Огромное усилие и интересные предчувствия — вот, по-моему, главное в картине. Она несвязна лишь потому, что преследует многие противоречивые цели. Она неясна лишь потому, что само задание было неопределенным, а замысел не вполне ясным. Она несдержанна лишь потому, что ум художника напрягал усилия, чтобы овладеть сюжетом, и впадает в крайности, потому что рука, творившая ее, была более смела, чем уверенна. В ней ищут тайн, которых в ней нет. Единственная тайна, какую я в ней вижу, — это вечная и скрытая борьба между реальностью, властно заявляющей о себе, и истиной, как ее постигает ум, погруженный в химеры. Историческое значение картины обусловливается огромностью труда и значительностью устремлений, итогом которых она является. Известность картины основана на ее необычности. Наконец, ее несомненное бессмертие вытекает, как я уже говорил, не из того, что она собой представляет, а из того, что она утверждает и предрекает.

Насколько мне известно, ни один шедевр не лишен недостатков. Но обычно он является по меньшей мере точным и полным выражением способностей мастера. Можно ли с этой точки зрения считать шедевром амстердамскую картину? Не думаю. Можно ли, основываясь на ней одной, написать вполне обоснованное исследование о гении такого масштаба? Можно ли измерить его? Что случилось бы, если бы «Ночной дозор» исчез? Образовались бы пустота, пробел? И что произошло бы, если бы те или иные избранные картины и портреты Рембрандта тоже исчезли? Какая из этих потерь умалила бы более или менее славу Рембрандта, и от какой, следовательно, больше всего пострадало бы потомство? И, наконец, знают ли как следует Рембрандта те, кто видел его в Париже, Лондоне и Дрездене? И знают ли его в совершенстве те, кто видел его только в Амстердаме и только картину, считающуюся его шедевром?

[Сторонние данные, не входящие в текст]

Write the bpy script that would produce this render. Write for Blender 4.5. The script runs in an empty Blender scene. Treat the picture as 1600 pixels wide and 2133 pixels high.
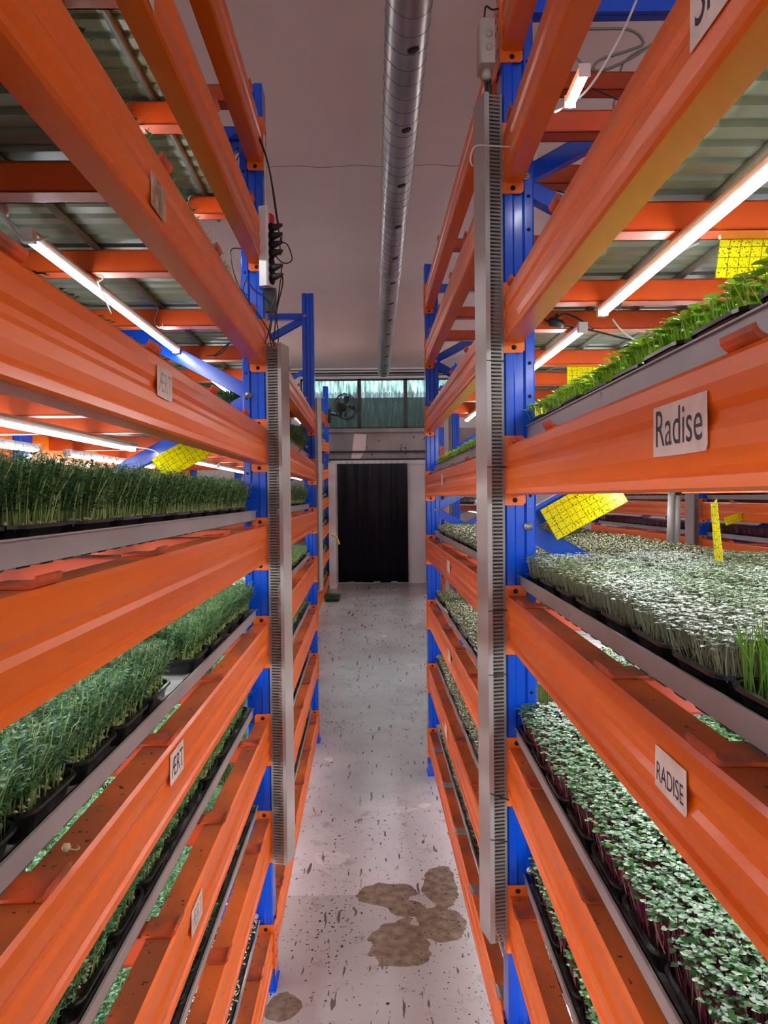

Я думаю, что «Ночной дозор», как и «Успение» Тициана, — капитальная и очень значительная, но вовсе не лучшая из его картин. Думаю также, не сравнивая достоинства этих картин, что Веронезе остался бы неизвестным, если бы был представлен только «Похищением Европы». Это одно из наиболее известных, но, без сомнения, и самых неудачных его произведений. Оно не только не означает шага вперед, но скорее предвещает закат художника и упадок целой школы.

Как видите, «Ночной дозор» — не единственное в истории искусства недоразумение.

Загрузка...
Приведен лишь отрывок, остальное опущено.